Sobre os desafios de editar a autora, Erika explica: “Acho que foi justamente encontrar o tom certo para a prosa dela, que não é rebuscada, mas que é muito carregada de imagens que se repetem em diferentes poemas, contos e até no romance e no diário. Por exemplo, no Redoma ela diz: ‘As gaivotas, em suas pernas de pau, miavam como gatos’. Essa imagem é reiterada no ensaio Ocean 1212-W, de 1962, um dos meus favoritos, em que ela suscita essa mesma paisagem marítima da infância: ‘the wauling of gulls’. Ou o trecho famoso ‘Enquanto avançava, eu sentia o coração batendo como um motor surdo nos meus ouvidos. Eu sou eu sou eu sou’ que também é retomado no Ocean 1212-W: ‘As from a star I saw, coldly and soberly, the separeteness of everything. I felt the wall of my skin: I am I’.

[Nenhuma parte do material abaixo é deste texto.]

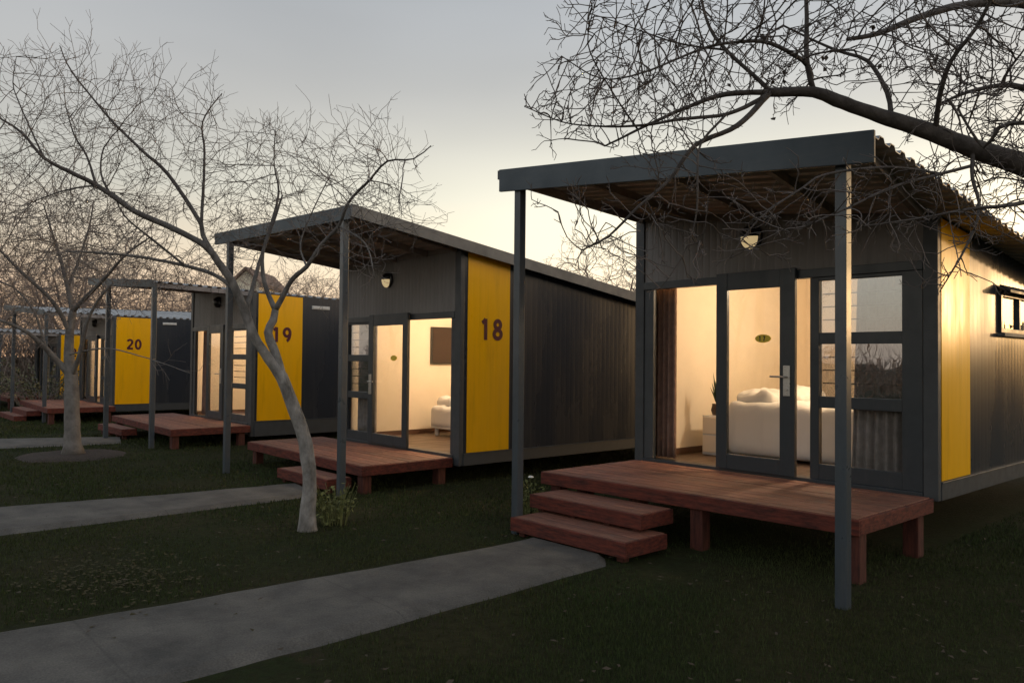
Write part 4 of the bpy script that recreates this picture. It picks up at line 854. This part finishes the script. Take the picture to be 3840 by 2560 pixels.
    for i in range(N_):
        if Pa[i] < 0: continue
        d = P[i]-P[Pa[i]]; L_ = np.linalg.norm(d)
        if L_ < 1e-6: continue
        d = d/L_
        if not isl[i] and not has[i]: fan(P[i], d, fl*(.7+.6*rg.rand()), tip, 2)
        elif (not isl[i] and rg.rand() < fp) or (isl[i] and Rr[i] < maxr*.5 and rg.rand() < fp*1.3):
            e = rg.randn(3); e -= d*e.dot(d); e /= np.linalg.norm(e); fan(P[i], d*.7+e*.7, fl*(.5+.6*rg.rand()), tip, 1)
    if B0:
        A0 = np.vstack([A0, np.array(B0)]); A1 = np.vstack([A1, np.array(B1)]); r0 = np.r_[r0, Q0]; r1 = np.r_[r1, Q1]
    return P, chains, A0, A1, r0, r1
def segmesh(name, A0, A1, r0, r1, k=3):
    n = len(A0); d = A1-A0; L_ = np.linalg.norm(d, axis=1); d /= np.maximum(L_, 1e-6)[:, None]
    ref = np.where(np.abs(d[:, 2:3]) < .9, np.array([[0, 0, 1.]]), np.array([[1., 0, 0]])); a = np.cross(d, ref); a /= np.linalg.norm(a, axis=1)[:, None]; b = np.cross(d, a)
    V = np.zeros((n, 2*k, 3)); ext = (r1*.5)[:, None]*d
    for j in range(k):
        t = 2*math.pi*j/k; o = a*math.cos(t)+b*math.sin(t)
        V[:, j] = A0-ext+o*r0[:, None]; V[:, k+j] = A1+ext+o*r1[:, None]
    base = (np.arange(n)*2*k)[:, None]; Fs = []
    for j in range(k): Fs.append(np.concatenate([base+j, base+(j+1) % k, base+k+(j+1) % k, base+k+j], 1))
    return fastmesh(name, V.reshape(-1, 3), np.stack(Fs, 1).reshape(-1, 4))
def tree(name, limbs, ells, label, group, bark, twig, thin=1.0, **kw):
    limbs = [[[*p[:3], p[3]*thin] for p in l_] for l_ in limbs]
    P, chains, A0, A1, r0, r1 = grow(limbs, ells, **kw)
    loc = Vector(limbs[0][0][:3]); loc.z = 0
    root = empty(name, loc, label, 'tree', group)
    f = MB()
    for ci, (ch, rd) in enumerate(chains):
        pts = [P[i] for i in ch]; rr = [r*(1+.10*noise.noise(Vector(p)*6)) for r, p in zip(rd, pts)]
        if ci > 0: rr[0] = rr[1] = rr[min(2, len(rr)-1)]*1.08
        f.tube(pts, rr, 12 if rr[0] > .06 else 8 if rr[0] > .02 else 6)
    t = obj('trunk', f, bark, root, smooth=True)
    me = segmesh('crown', A0-np.array(loc), A1-np.array(loc), r0, r1, 3)
    link('crown', me, twig, root)
    return root, P, A1
tree('bare_tree', T1, E1, 'leaning pale bare tree in the lawn before cabin 18', 'bare trees on the lawn', M['bark1'], M['twig1'], thin=.88, nat=2600, step=.07, kill=.12, infl=.9, seed=4, gn=.012, tip=.0026, pw=2.2, up=.12, fl=.25, fp=.22, fup=.08, wob=.14, keep=lambda p: not (p[0] > -11.5 and p[1] > 4.6))
tree('bare_tree', T2, E2, 'upright bare tree with thick trunk before cabin 20', 'bare trees on the lawn', M['bark2'], M['twig2'], nat=2300, step=.11, kill=.17, infl=1.4, seed=9, gn=.02, tip=.0042, pw=2.2, up=.15, fl=.36, fp=.3, fup=.08)
def keep3(p):
    return not ((p[1] > 4.75 and p[0] < -2.0 and p[2] < 3.6) or (p[1] > 6.9 and p[0] < -2.3))
r3, P3, A3 = tree('bare_tree', T3, E3, 'big dark bare tree whose limbs overhang the nearest cabin', None, M['bark3'], M['twig3'], nat=4600, step=.055, kill=.095, infl=.7, seed=12, gn=.014, tip=.0034, pw=1.95, fl=.13, fp=.22, fup=-.01, vp=1.05, wob=.12, keep=keep3)
# a few dead leaves still hanging
f = MB(); rg = random.Random(8)
cen = Vector(T3[0][-2][:3])
pool = [Vector(a) for a in A3 if (Vector(a)-cen).length < .55]
for i in range(34):
    p = rg.choice(pool)+Vector((0, 0, -.02)); a = Vector((rg.uniform(-1, 1), rg.uniform(-1, 1), -1.2)).normalized()*rg.uniform(.02, .045); b = a.cross(Vector((rg.uniform(-1, 1), rg.uniform(-1, 1), .3))).normalized()*.014; n = len(f.v)
    f.v += [p, p+a*.5+b, p+a, p+a*.5-b+Vector((0, 0, .006))]; f.f += [(n, n+1, n+2), (n, n+2, n+3)]
obj('dry_leaves', f, M['dryleaf'], r3)

# bare trees far behind the cabins: three shapes, repeated
def far_tree(seed, h, rad):
    rg = np.random.RandomState(seed); L_ = []
    L_.append([[0, 0, -.1, .2], [.05, .02, h*.12, .15], [0, .1, h*.25, .12]])
    for k in range(7):
        a = k*.9+rg.rand(); r_ = rad*(.35+.35*rg.rand()); z = h*(.55+.3*rg.rand())
        L_.append([[0, .1, h*(.18+.07*rg.rand()), .08], [math.cos(a)*r_*.4, math.sin(a)*r_*.4, h*.42, .055], [math.cos(a)*r_, math.sin(a)*r_, z, .02]])
    E_ = [[0, 0, h*.62, rad, h*.36, rad]]
    P, ch, A0, A1, r0, r1 = grow(L_, E_, nat=1100, step=.2, kill=.32, infl=2.8, seed=seed, gn=.05, tip=.008, maxr=.1, iters=60, up=.15, fl=.55, fp=.2, fup=.08)
    f = MB()
    for c_, rd in ch: f.tube([P[i] for i in c_], rd, 6)
    return f, (A0, A1, r0, r1)
shapes = []
for s_, h, rad in ((21, 7.0, 2.7), (33, 5.6, 2.9), (47, 6.2, 2.2)):
    f, seg = far_tree(s_, h, rad)
    me1 = bpy.data.meshes.new('trunk'); me1.from_pydata([tuple(v) for v in f.v], [], f.f); me1.materials.append(M['farwood'])
    me2 = segmesh('crown', *seg, 3); me2.materials.append(M['farwood']); shapes.append((me1, me2))
FT = [  # x, y, shape, scale, turn, label
 (-37.0, 4.2, 0, .95, .3, 'bare tree behind the left end of the row, at the picture edge'),
 (-35.4, 7.6, 2, 1.0, 1.9, 'tall bare tree rising behind the roof of cabin 20, on its left'),
 (-36.5, 10.6, 0, .90, 4.0, 'bare tree behind cabin 20, above its pale roof edge'),
 (-31.5, 10.4, 1, .74, 2.2, 'low bare tree seen through the open canopy of cabin 19'),
 (-34.5, 13.0, 2, .86, .9, 'bare tree behind cabin 19, left of the distant house gable'),
 (-27.6, 13.6, 1, .86, 5.1, 'bushy bare tree directly behind the roof of cabin 19'),
 (-31.5, 17.5, 0, .80, 3.3, 'bare tree in the gap between cabins 18 and 19'),
 (-18.0, 21.2, 1, 1.06, .6, 'round bare tree behind cabin 18, left of the wall of cabin 17'),
 (-20.5, 27.0, 2, .95, 2.6, 'more distant bare tree just behind the roof slope of cabin 18'),
 (-33.0, 7.0, 1, .95, 2.9, 'low spreading bare tree close behind the canopy of cabin 20'),
 (-34.5, 5.0, 2, .85, 5.0, 'slim bare tree beyond the last cabin, left of the tall one'),
 (-39.0, 9.0, 1, 1.25, .2, 'large faint bare tree farthest back on the left'),
 (-38.0, 14.5, 0, .95, 1.2, 'faint bare tree far back, left of the house gable'),
 (-33.0, 16.0, 1, .9, 4.4, 'bare tree far back, right of the house gable'),
 (-40.5, .8, 1, 1.1, 1.2, 'bare tree at the far left beyond the last cabin'),
]
for x, y, k, sc, rot, lab in FT:
    root = empty('bare_tree', (x, y, 0), lab, 'tree', 'bare trees behind the cabins'); root.scale = (sc, sc, sc); root.rotation_euler = (0, 0, rot)
    for nm, me in zip(('trunk', 'crown'), shapes[k]): link(nm, me, None, root)
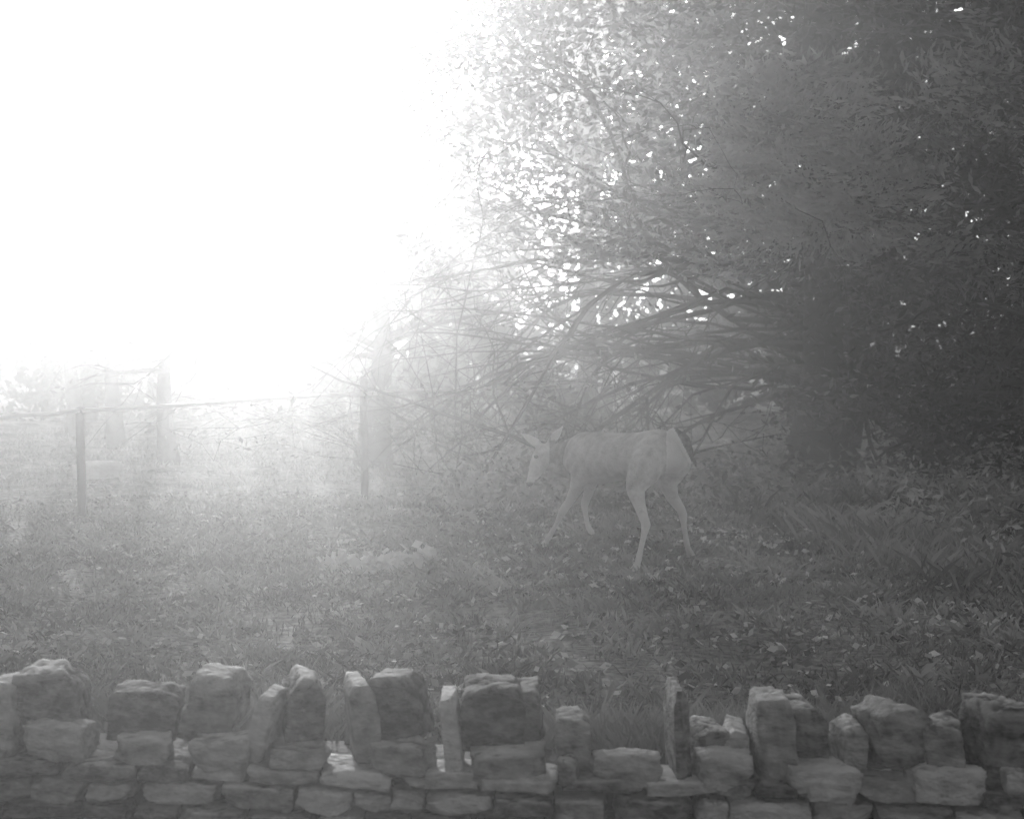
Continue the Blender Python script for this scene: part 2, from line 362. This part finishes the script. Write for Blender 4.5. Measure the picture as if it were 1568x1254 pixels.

“Identificar essa correspondência de imagens é muito prazerosa, apesar de nem sempre ser simples, e poder discutir esses detalhes em diferentes textos com diferentes tradutores e colegas dá uma sensação de que se está oferecendo um trabalho bom e coerente aos leitores que não têm acesso à obra dela em inglês. Participar da edição de vários textos tão autobiográficos como a da Sylvia também dá a impressão de que estamos muito próximos ao universo da autora, e isso nem sempre é fácil.”

Peço para que ela nos mostre um trecho que a marcou durante o processo: “Um dos trechos do diário que mais me marcou foi o relato de como ela e Ted resgataram um passarinho machucado, que depois tiveram que sacrificar: ‘Fomos para casa: o passarinho piava debilmente, bicava nossos dedos. Ted tirou a mangueira do chuveiro e a prendeu no bico de gás do fogão, depois colocou a outra ponta dentro da caixinha, prendendo-a com fita adesiva. Não consegui olhar & chorei & chorei. Sofrer é tirânico. Sentia desespero para tirar o passarinho doente de nossa presença, infeliz com suas bicadas insistentes & exigências. Olhei para dentro. Ted havia tirado o passarinho de lá antes da hora & ele estava de costas, abrindo & fechando o bico em agonia enquanto agitava os pezinhos. Cinco minutos depois ele me trouxe o passarinho, recomposto, perfeito & lindo na morte. Caminhamos na noite azul-escura até o parque, levantamos uma das pedras dos druidas, cavamos um buraco, enterramos o passarinho & recolocamos a pedra no lugar. Deixamos samambaias & um pirilampo branco sobre o túmulo, sentindo que nos livrávamos de um peso no peito.’ É espantoso – difícil não associar ao que aconteceria mais tarde com ela.”